If the wine be not fine enough, draw off a quart, in which dissolve isinglass in the proportion of half an ounce to twenty gallons, and pour the solution in at the bung-hole. In about three weeks, the liquor will be sufficiently clear for bottling.
In drawing off, be careful to tap the cask above the lees. The wine, to be fit for bottling, should be fine and brilliant, else it will never brighten after. When bottled, it should be stored in a cool cellar, and the bottles laid on their sides, and in sawdust; but, on no account set upright.
In making wines, it is a good plan to use two casks, one a very small one, from which the larger one may be filled up, during the fermentation.
1238. Fining for Wine.—Put an ounce of isinglass into a quart jug, with one pint of wine; stir it twice or thrice a day, and it will soon dissolve; when strain it through a sieve. A pint of this fining will be sufficient for a cask of twenty gallons.

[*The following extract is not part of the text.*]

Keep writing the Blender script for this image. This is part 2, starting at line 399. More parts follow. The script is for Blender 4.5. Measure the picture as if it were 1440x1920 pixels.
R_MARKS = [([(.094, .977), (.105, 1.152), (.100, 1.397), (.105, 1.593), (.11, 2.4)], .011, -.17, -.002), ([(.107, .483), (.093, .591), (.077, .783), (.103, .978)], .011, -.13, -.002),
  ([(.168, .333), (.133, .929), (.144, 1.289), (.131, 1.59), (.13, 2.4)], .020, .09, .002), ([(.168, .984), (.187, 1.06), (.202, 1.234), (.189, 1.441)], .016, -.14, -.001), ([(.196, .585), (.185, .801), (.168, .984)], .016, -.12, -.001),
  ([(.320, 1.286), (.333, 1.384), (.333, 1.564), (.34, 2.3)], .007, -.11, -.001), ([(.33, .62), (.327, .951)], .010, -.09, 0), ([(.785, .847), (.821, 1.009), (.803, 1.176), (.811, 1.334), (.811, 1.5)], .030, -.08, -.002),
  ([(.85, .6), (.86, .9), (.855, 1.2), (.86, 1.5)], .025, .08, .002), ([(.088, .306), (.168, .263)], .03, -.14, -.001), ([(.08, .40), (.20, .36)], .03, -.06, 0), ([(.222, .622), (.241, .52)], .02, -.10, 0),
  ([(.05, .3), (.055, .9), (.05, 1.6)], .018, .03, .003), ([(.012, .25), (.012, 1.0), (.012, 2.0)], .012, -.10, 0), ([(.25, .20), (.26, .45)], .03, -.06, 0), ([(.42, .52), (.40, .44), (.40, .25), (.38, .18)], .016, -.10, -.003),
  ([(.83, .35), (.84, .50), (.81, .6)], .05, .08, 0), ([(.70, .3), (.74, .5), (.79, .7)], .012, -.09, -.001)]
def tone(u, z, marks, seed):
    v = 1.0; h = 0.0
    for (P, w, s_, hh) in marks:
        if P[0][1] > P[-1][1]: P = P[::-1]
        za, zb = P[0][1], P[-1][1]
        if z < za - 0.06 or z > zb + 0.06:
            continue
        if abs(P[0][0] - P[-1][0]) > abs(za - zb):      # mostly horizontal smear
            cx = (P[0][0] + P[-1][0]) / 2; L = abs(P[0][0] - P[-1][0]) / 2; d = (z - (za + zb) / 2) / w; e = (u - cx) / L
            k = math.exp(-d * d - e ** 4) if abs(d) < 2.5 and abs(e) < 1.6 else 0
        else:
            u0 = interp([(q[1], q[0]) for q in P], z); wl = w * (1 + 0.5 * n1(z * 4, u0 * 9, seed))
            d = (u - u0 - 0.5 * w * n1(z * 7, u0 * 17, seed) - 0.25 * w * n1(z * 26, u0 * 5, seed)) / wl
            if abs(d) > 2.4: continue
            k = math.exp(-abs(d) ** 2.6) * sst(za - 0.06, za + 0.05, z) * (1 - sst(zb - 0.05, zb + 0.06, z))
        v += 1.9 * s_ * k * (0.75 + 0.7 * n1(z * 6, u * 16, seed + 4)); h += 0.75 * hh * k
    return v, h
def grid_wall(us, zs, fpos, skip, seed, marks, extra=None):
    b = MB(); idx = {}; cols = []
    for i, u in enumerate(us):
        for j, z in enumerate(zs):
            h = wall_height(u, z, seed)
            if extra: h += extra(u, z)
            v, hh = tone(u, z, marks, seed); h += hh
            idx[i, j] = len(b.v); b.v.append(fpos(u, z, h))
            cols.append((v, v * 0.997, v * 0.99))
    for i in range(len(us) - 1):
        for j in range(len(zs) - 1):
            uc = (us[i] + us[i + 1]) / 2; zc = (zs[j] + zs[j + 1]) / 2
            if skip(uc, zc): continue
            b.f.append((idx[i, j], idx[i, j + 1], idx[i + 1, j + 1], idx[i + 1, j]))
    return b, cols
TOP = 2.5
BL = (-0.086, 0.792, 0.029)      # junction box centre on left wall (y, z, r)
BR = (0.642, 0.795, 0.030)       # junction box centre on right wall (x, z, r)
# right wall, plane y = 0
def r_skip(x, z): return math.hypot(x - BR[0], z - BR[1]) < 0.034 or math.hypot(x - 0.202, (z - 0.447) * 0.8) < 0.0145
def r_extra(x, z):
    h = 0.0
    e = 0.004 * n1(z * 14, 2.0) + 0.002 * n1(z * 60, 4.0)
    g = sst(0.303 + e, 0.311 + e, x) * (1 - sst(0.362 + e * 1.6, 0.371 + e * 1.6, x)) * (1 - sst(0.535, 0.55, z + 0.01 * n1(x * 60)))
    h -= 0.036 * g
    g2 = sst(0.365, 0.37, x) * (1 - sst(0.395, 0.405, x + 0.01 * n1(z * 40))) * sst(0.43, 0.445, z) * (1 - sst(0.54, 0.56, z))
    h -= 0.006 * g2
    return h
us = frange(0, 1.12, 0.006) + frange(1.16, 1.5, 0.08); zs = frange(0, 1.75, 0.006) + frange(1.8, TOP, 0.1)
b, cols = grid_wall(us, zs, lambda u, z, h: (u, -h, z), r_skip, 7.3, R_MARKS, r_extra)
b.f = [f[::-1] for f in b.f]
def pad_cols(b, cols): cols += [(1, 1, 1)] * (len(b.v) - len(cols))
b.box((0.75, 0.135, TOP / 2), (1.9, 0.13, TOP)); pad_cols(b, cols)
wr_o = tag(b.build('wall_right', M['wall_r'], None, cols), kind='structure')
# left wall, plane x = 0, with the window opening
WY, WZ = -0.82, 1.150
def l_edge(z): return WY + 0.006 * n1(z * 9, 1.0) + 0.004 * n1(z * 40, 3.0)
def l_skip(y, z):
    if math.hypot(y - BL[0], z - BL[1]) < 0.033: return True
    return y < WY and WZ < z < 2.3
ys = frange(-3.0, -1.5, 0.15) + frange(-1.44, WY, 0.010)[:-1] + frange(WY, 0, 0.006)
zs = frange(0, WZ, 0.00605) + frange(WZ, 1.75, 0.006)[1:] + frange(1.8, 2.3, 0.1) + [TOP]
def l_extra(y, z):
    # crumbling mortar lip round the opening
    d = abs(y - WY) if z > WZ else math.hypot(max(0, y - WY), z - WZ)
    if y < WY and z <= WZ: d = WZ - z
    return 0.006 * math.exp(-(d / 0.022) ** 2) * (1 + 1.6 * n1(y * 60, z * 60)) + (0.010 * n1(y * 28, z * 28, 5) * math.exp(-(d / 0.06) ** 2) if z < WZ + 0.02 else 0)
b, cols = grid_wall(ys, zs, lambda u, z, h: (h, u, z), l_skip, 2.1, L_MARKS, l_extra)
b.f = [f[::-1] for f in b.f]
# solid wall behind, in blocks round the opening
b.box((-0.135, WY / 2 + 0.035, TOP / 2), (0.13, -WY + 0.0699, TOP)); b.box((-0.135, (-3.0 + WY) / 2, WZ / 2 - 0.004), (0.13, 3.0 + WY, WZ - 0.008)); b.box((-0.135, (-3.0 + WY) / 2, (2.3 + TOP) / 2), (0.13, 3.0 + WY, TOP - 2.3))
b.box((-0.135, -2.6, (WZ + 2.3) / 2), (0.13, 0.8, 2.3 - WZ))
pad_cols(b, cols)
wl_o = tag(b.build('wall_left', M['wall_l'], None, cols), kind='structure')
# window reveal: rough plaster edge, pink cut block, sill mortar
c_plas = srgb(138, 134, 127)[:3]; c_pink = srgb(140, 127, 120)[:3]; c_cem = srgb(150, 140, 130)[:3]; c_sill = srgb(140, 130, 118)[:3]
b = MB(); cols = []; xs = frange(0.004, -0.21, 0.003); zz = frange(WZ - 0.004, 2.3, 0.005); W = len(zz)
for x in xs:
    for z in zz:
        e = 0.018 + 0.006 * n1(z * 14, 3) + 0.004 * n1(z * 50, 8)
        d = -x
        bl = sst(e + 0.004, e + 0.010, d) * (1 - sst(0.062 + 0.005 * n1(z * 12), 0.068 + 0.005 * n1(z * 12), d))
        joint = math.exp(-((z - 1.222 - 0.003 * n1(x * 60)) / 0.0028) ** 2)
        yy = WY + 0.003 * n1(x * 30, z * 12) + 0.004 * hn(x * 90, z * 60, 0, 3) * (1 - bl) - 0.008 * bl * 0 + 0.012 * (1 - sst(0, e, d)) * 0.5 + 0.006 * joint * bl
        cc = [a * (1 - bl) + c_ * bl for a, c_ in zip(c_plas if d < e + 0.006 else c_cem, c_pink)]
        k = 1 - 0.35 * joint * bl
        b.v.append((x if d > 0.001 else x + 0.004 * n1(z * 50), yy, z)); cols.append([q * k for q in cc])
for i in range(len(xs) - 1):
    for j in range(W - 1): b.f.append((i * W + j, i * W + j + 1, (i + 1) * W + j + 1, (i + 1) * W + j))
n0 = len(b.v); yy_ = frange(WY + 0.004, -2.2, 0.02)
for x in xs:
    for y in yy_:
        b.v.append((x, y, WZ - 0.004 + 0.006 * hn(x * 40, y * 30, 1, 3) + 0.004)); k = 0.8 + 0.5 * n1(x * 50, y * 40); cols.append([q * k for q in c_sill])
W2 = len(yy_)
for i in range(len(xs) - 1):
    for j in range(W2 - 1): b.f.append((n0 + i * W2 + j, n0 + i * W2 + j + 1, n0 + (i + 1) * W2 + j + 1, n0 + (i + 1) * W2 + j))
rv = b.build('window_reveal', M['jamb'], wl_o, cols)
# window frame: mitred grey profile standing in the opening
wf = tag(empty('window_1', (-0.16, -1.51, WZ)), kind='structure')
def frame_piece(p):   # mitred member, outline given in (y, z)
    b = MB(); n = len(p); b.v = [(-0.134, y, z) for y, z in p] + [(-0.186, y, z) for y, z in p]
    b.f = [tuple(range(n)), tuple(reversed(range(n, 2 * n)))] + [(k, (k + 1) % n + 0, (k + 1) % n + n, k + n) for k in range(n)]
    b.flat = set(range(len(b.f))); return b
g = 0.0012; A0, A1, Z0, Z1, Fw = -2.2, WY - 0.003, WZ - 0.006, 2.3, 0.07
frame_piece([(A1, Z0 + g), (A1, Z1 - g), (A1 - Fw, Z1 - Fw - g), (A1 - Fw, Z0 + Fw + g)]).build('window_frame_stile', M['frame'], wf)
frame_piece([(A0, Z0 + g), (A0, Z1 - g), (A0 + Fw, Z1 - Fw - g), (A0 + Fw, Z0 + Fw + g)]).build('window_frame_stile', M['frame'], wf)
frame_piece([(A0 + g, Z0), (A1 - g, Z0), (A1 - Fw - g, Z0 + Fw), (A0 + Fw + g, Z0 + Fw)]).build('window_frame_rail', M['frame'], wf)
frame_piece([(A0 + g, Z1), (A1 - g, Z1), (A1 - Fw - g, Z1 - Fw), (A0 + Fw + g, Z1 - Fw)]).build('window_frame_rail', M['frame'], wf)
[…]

When the fining is put into the cask, stir it up with a stick, taking care not to touch the bottom, so as to disturb the lees. Fill up the cask, if necessary, bung it down, and in a week the wine will be fit for bottling.
For white wine only, add and mix, as above, a quarter of a pint of milk to every gallon of wine. It may also be fined with the whites of eggs, beaten up with some wine, in the proportion of four whites to sixteen gallons of wine.
1239. To sweeten Casks.—If a cask, after the contents are drunk out, be well stopped, and the lees be allowed to remain in it till it is again to be used, it will only be necessary to scald it; taking care, before you fill it, to see that the hoops are well driven. Should the air get into the cask, it will become musty, and scalding will not improve it; the surest way will be then to take out the head of the cask, to be shaved, then to burn it a little, and scald it for use. Or, put into the cask some quick lime and cold water, bung it down, shake it for some time, and then scald it; or, burn a match in it, and scald it.
Or, mix half a pint of the strongest sulphuric acid in an open vessel, with a quart of water, put it into the cask, and roll it well about; next day, add one pound of chalk, bung it down, and in three or four days the cask should be washed out with boiling water.